• [THE EXERCISE]: Restate the listing below word for word, omitting any images.
===== RECORDED DATA
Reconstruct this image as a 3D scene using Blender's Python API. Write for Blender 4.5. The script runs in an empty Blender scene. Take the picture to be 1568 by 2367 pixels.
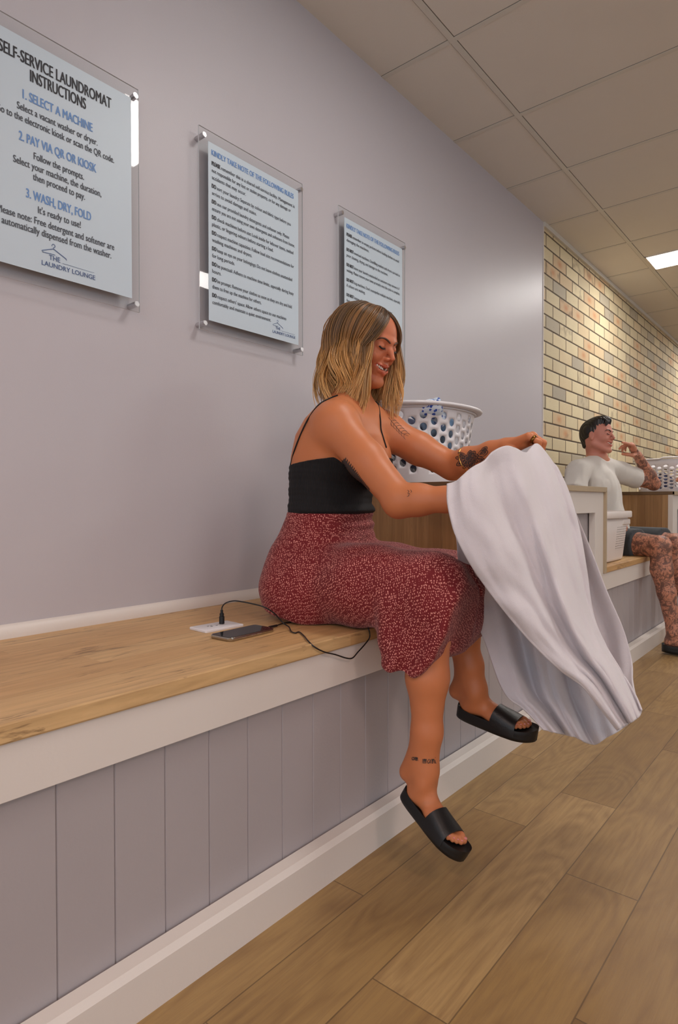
import bpy, bmesh, math, random
import numpy as np
from mathutils import Vector, Matrix, noise
from mathutils.bvhtree import BVHTree
random.seed(7); rng=np.random.default_rng(7)
sc=bpy.context.scene; COL=sc.collection
# ---------------------------------------------------------------- camera (solved from the photograph's lines)
FPX,YAW,PITCH,ROLL=1428.34,.6962,.0153,-.0012
CAMH=.8636; CAMX=1.5254
_fh=np.array([-math.sin(YAW),math.cos(YAW),0.]);_r=np.array([math.cos(YAW),math.sin(YAW),0.]);_u=np.array([0,0,1.])
CF=_fh*math.cos(PITCH)-_u*math.sin(PITCH);_up=_fh*math.sin(PITCH)+_u*math.cos(PITCH)
CR=_r*math.cos(ROLL)+_up*math.sin(ROLL);CU=-_r*math.sin(ROLL)+_up*math.cos(ROLL)
CC=np.array([CAMX,0,CAMH])
cd=bpy.data.cameras.new('camera');cam=bpy.data.objects.new('camera',cd);COL.objects.link(cam)
cd.sensor_fit='HORIZONTAL';cd.sensor_width=36;cd.lens=FPX/1568*36;cd.clip_start=.05;cd.clip_end=60
cam.matrix_world=Matrix(((CR[0],CU[0],-CF[0],CC[0]),(CR[1],CU[1],-CF[1],CC[1]),(CR[2],CU[2],-CF[2],CC[2]),(0,0,0,1)))
sc.camera=cam
def P(x,y,dz):
    "a point of the photograph at its distance from the camera, in metres"
    return CC+dz*(CF+CR*(x-784)/FPX+CU*(1183.5-y)/FPX)
def onp(x,y,ax,v):
    d=CF+CR*(x-784)/FPX+CU*(1183.5-y)/FPX; t=(v-CC[ax])/d[ax]; return CC+d*t
# ---------------------------------------------------------------- materials
def s2l(c): return tuple((x/12.92 if x<=.04045 else ((x+.055)/1.055)**2.4) for x in c)
def rgb(r,g,b): return s2l((r/255,g/255,b/255))+(1,)
class NT:
    def __init__(s,name):
        s.m=bpy.data.materials.new(name);s.m.use_nodes=True;s.t=s.m.node_tree;s.b=s.t.nodes['Principled BSDF']
    def n(s,ty,**kw):
        nd=s.t.nodes.new(ty)
        for k,v in kw.items(): setattr(nd,k,v)
        return nd
    def l(s,a,b): s.t.links.new(a,b)
    def put(s,sock,v):
        if isinstance(v,bpy.types.NodeSocket): s.l(v,sock)
        elif v is not None: sock.default_value=v
    def M(s,op,a,b=None,c=None,clamp=False):
        nd=s.n('ShaderNodeMath',operation=op,use_clamp=clamp);s.put(nd.inputs[0],a);s.put(nd.inputs[1],b);s.put(nd.inputs[2],c);return nd.outputs[0]
    def mix(s,f,a,b,mode='MIX'):
        nd=s.n('ShaderNodeMix',data_type='RGBA',blend_type=mode);s.put(nd.inputs[0],f);s.put(nd.inputs[6],a);s.put(nd.inputs[7],b);return nd.outputs[2]
    def ramp(s,f,stops,interp='LINEAR'):
        nd=s.n('ShaderNodeValToRGB');cr=nd.color_ramp;cr.interpolation=interp
        while len(cr.elements)<len(stops): cr.elements.new(.5)
        for e,(p,c) in zip(cr.elements,stops): e.position=p;e.color=c if len(c)==4 else (*c,1)
        s.put(nd.inputs[0],f);return nd.outputs[0]
    def co(s,kind='Object'): return s.n('ShaderNodeTexCoord').outputs[kind]
    def sep(s,v):
        nd=s.n('ShaderNodeSeparateXYZ');s.put(nd.inputs[0],v);return nd.outputs
    def comb(s,x=0.,y=0.,z=0.):
        nd=s.n('ShaderNodeCombineXYZ')
        for i,v in enumerate((x,y,z)): s.put(nd.inputs[i],v)
        return nd.outputs[0]
    def noise(s,v,scale,detail=3,rough=.5,dist=0.,out='Fac'):
        nd=s.n('ShaderNodeTexNoise');s.put(nd.inputs['Vector'],v);nd.inputs['Scale'].default_value=scale;nd.inputs['Detail'].default_value=detail;nd.inputs['Roughness'].default_value=rough;nd.inputs['Distortion'].default_value=dist;return nd.outputs[out]
    def white(s,v,dim='2D'):
        nd=s.n('ShaderNodeTexWhiteNoise',noise_dimensions=dim)
        s.put(nd.inputs['Vector' if dim!='1D' else 'W'],v);return nd.outputs
    def bump(s,h,dist=.001,strength=1.):
        nd=s.n('ShaderNodeBump');nd.inputs['Strength'].default_value=strength;nd.inputs['Distance'].default_value=dist;s.l(h,nd.inputs['Height']);s.l(nd.outputs[0],s.b.inputs['Normal']);return nd
    def set(s,base=None,rough=None,**kw):
        s.put(s.b.inputs['Base Color'],base);s.put(s.b.inputs['Roughness'],rough)
        for k,v in kw.items(): s.put(s.b.inputs[k.replace('_',' ')],v)
        return s.m
def plain(name,c,rough=.5,var=.04,scale=30,bump=0.,bscale=200,**kw):
    t=NT(name);o=t.co();f=t.noise(o,scale,4)
    lo=tuple(x*(1-var) for x in c[:3])+(1,);hi=tuple(min(1,x*(1+var)) for x in c[:3])+(1,)
    t.set(t.mix(f,lo,hi),rough,**kw)
    if bump: t.bump(t.noise(o,bscale,2),bump)
    return t.m
def wood(name,cols,axis='Y',w=.09,L=1.1,grain=1.,rough=.45,dark=.0,seam=.35,tw=(0,2)):
    "laminated timber: staves run along AXIS"
    t=NT(name);o=t.sep(t.co());ax={'X':0,'Y':1,'Z':2}[axis]
    across=t.M('ADD',o[tw[0]],t.M('MULTIPLY',o[tw[1]],1.001)) ;along=o[ax]
    row=t.M('FLOOR',t.M('DIVIDE',across,w))
    r1=t.white(row,'1D')[0]
    col_=t.M('FLOOR',t.M('DIVIDE',t.M('ADD',along,t.M('MULTIPLY',r1,L)),L))
    rnd=t.white(t.comb(row,col_,0.))[0]
    sc_=t.comb(t.M('ADD',t.M('MULTIPLY',across,1.),t.M('MULTIPLY',rnd,9.)),t.M('MULTIPLY',along,.09),rnd)
    g=t.noise(sc_,60*grain,6,.6,.6);g2=t.noise(sc_,14*grain,4,.6,1.2)
    c=t.ramp(t.M('ADD',t.M('MULTIPLY',rnd,.5),t.M('MULTIPLY',g2,.5)),cols)
    c=t.mix(t.M('MULTIPLY',t.ramp(g,[(.35,(0,0,0)),(.65,(1,1,1))]),.35),c,tuple(x*.62 for x in cols[0][1][:3])+(1,))
    if dark:
        kn=t.noise(t.comb(across,t.M('MULTIPLY',along,.16),3.3),34,5,.7,.8)
        c=t.mix(t.M('MULTIPLY',t.ramp(kn,[(.57,(0,0,0)),(.68,(1,1,1))]),dark),c,rgb(86,54,28))
    fr=t.M('FRACT',t.M('DIVIDE',across,w));e=t.M('MINIMUM',fr,t.M('SUBTRACT',1.,fr))
    c=t.mix(t.M('MULTIPLY',t.M('LESS_THAN',e,.012),seam),c,rgb(90,62,38))
    t.set(c,rough);t.bump(g,.0004);return t.m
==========
• [RESPONSE BELOW]:
Reconstruct this image as a 3D scene using Blender's Python API. Write for Blender 4.5. The script runs in an empty Blender scene. Take the picture to be 1568 by 2367 pixels.
import bpy, bmesh, math, random
import numpy as np
from mathutils import Vector, Matrix, noise
from mathutils.bvhtree import BVHTree
random.seed(7); rng=np.random.default_rng(7)
sc=bpy.context.scene; COL=sc.collection
# ---------------------------------------------------------------- camera (solved from the photograph's lines)
FPX,YAW,PITCH,ROLL=1428.34,.6962,.0153,-.0012
CAMH=.8636; CAMX=1.5254
_fh=np.array([-math.sin(YAW),math.cos(YAW),0.]);_r=np.array([math.cos(YAW),math.sin(YAW),0.]);_u=np.array([0,0,1.])
CF=_fh*math.cos(PITCH)-_u*math.sin(PITCH);_up=_fh*math.sin(PITCH)+_u*math.cos(PITCH)
CR=_r*math.cos(ROLL)+_up*math.sin(ROLL);CU=-_r*math.sin(ROLL)+_up*math.cos(ROLL)
CC=np.array([CAMX,0,CAMH])
cd=bpy.data.cameras.new('camera');cam=bpy.data.objects.new('camera',cd);COL.objects.link(cam)
cd.sensor_fit='HORIZONTAL';cd.sensor_width=36;cd.lens=FPX/1568*36;cd.clip_start=.05;cd.clip_end=60
cam.matrix_world=Matrix(((CR[0],CU[0],-CF[0],CC[0]),(CR[1],CU[1],-CF[1],CC[1]),(CR[2],CU[2],-CF[2],CC[2]),(0,0,0,1)))
sc.camera=cam
def P(x,y,dz):
    "a point of the photograph at its distance from the camera, in metres"
    return CC+dz*(CF+CR*(x-784)/FPX+CU*(1183.5-y)/FPX)
def onp(x,y,ax,v):
    d=CF+CR*(x-784)/FPX+CU*(1183.5-y)/FPX; t=(v-CC[ax])/d[ax]; return CC+d*t
# ---------------------------------------------------------------- materials
def s2l(c): return tuple((x/12.92 if x<=.04045 else ((x+.055)/1.055)**2.4) for x in c)
def rgb(r,g,b): return s2l((r/255,g/255,b/255))+(1,)
class NT:
    def __init__(s,name):
        s.m=bpy.data.materials.new(name);s.m.use_nodes=True;s.t=s.m.node_tree;s.b=s.t.nodes['Principled BSDF']
    def n(s,ty,**kw):
        nd=s.t.nodes.new(ty)
        for k,v in kw.items(): setattr(nd,k,v)
        return nd
    def l(s,a,b): s.t.links.new(a,b)
    def put(s,sock,v):
        if isinstance(v,bpy.types.NodeSocket): s.l(v,sock)
        elif v is not None: sock.default_value=v
    def M(s,op,a,b=None,c=None,clamp=False):
        nd=s.n('ShaderNodeMath',operation=op,use_clamp=clamp);s.put(nd.inputs[0],a);s.put(nd.inputs[1],b);s.put(nd.inputs[2],c);return nd.outputs[0]
    def mix(s,f,a,b,mode='MIX'):
        nd=s.n('ShaderNodeMix',data_type='RGBA',blend_type=mode);s.put(nd.inputs[0],f);s.put(nd.inputs[6],a);s.put(nd.inputs[7],b);return nd.outputs[2]
    def ramp(s,f,stops,interp='LINEAR'):
        nd=s.n('ShaderNodeValToRGB');cr=nd.color_ramp;cr.interpolation=interp
        while len(cr.elements)<len(stops): cr.elements.new(.5)
        for e,(p,c) in zip(cr.elements,stops): e.position=p;e.color=c if len(c)==4 else (*c,1)
        s.put(nd.inputs[0],f);return nd.outputs[0]
    def co(s,kind='Object'): return s.n('ShaderNodeTexCoord').outputs[kind]
    def sep(s,v):
        nd=s.n('ShaderNodeSeparateXYZ');s.put(nd.inputs[0],v);return nd.outputs
    def comb(s,x=0.,y=0.,z=0.):
        nd=s.n('ShaderNodeCombineXYZ')
        for i,v in enumerate((x,y,z)): s.put(nd.inputs[i],v)
        return nd.outputs[0]
    def noise(s,v,scale,detail=3,rough=.5,dist=0.,out='Fac'):
        nd=s.n('ShaderNodeTexNoise');s.put(nd.inputs['Vector'],v);nd.inputs['Scale'].default_value=scale;nd.inputs['Detail'].default_value=detail;nd.inputs['Roughness'].default_value=rough;nd.inputs['Distortion'].default_value=dist;return nd.outputs[out]
    def white(s,v,dim='2D'):
        nd=s.n('ShaderNodeTexWhiteNoise',noise_dimensions=dim)
        s.put(nd.inputs['Vector' if dim!='1D' else 'W'],v);return nd.outputs
    def bump(s,h,dist=.001,strength=1.):
        nd=s.n('ShaderNodeBump');nd.inputs['Strength'].default_value=strength;nd.inputs['Distance'].default_value=dist;s.l(h,nd.inputs['Height']);s.l(nd.outputs[0],s.b.inputs['Normal']);return nd
    def set(s,base=None,rough=None,**kw):
        s.put(s.b.inputs['Base Color'],base);s.put(s.b.inputs['Roughness'],rough)
        for k,v in kw.items(): s.put(s.b.inputs[k.replace('_',' ')],v)
        return s.m
def plain(name,c,rough=.5,var=.04,scale=30,bump=0.,bscale=200,**kw):
    t=NT(name);o=t.co();f=t.noise(o,scale,4)
    lo=tuple(x*(1-var) for x in c[:3])+(1,);hi=tuple(min(1,x*(1+var)) for x in c[:3])+(1,)
    t.set(t.mix(f,lo,hi),rough,**kw)
    if bump: t.bump(t.noise(o,bscale,2),bump)
    return t.m
def wood(name,cols,axis='Y',w=.09,L=1.1,grain=1.,rough=.45,dark=.0,seam=.35,tw=(0,2)):
    "laminated timber: staves run along AXIS"
    t=NT(name);o=t.sep(t.co());ax={'X':0,'Y':1,'Z':2}[axis]
    across=t.M('ADD',o[tw[0]],t.M('MULTIPLY',o[tw[1]],1.001)) ;along=o[ax]
    row=t.M('FLOOR',t.M('DIVIDE',across,w))
    r1=t.white(row,'1D')[0]
    col_=t.M('FLOOR',t.M('DIVIDE',t.M('ADD',along,t.M('MULTIPLY',r1,L)),L))
    rnd=t.white(t.comb(row,col_,0.))[0]
    sc_=t.comb(t.M('ADD',t.M('MULTIPLY',across,1.),t.M('MULTIPLY',rnd,9.)),t.M('MULTIPLY',along,.09),rnd)
    g=t.noise(sc_,60*grain,6,.6,.6);g2=t.noise(sc_,14*grain,4,.6,1.2)
    c=t.ramp(t.M('ADD',t.M('MULTIPLY',rnd,.5),t.M('MULTIPLY',g2,.5)),cols)
    c=t.mix(t.M('MULTIPLY',t.ramp(g,[(.35,(0,0,0)),(.65,(1,1,1))]),.35),c,tuple(x*.62 for x in cols[0][1][:3])+(1,))
    if dark:
        kn=t.noise(t.comb(across,t.M('MULTIPLY',along,.16),3.3),34,5,.7,.8)
        c=t.mix(t.M('MULTIPLY',t.ramp(kn,[(.57,(0,0,0)),(.68,(1,1,1))]),dark),c,rgb(86,54,28))
    fr=t.M('FRACT',t.M('DIVIDE',across,w));e=t.M('MINIMUM',fr,t.M('SUBTRACT',1.,fr))
    c=t.mix(t.M('MULTIPLY',t.M('LESS_THAN',e,.012),seam),c,rgb(90,62,38))
    t.set(c,rough);t.bump(g,.0004);return t.m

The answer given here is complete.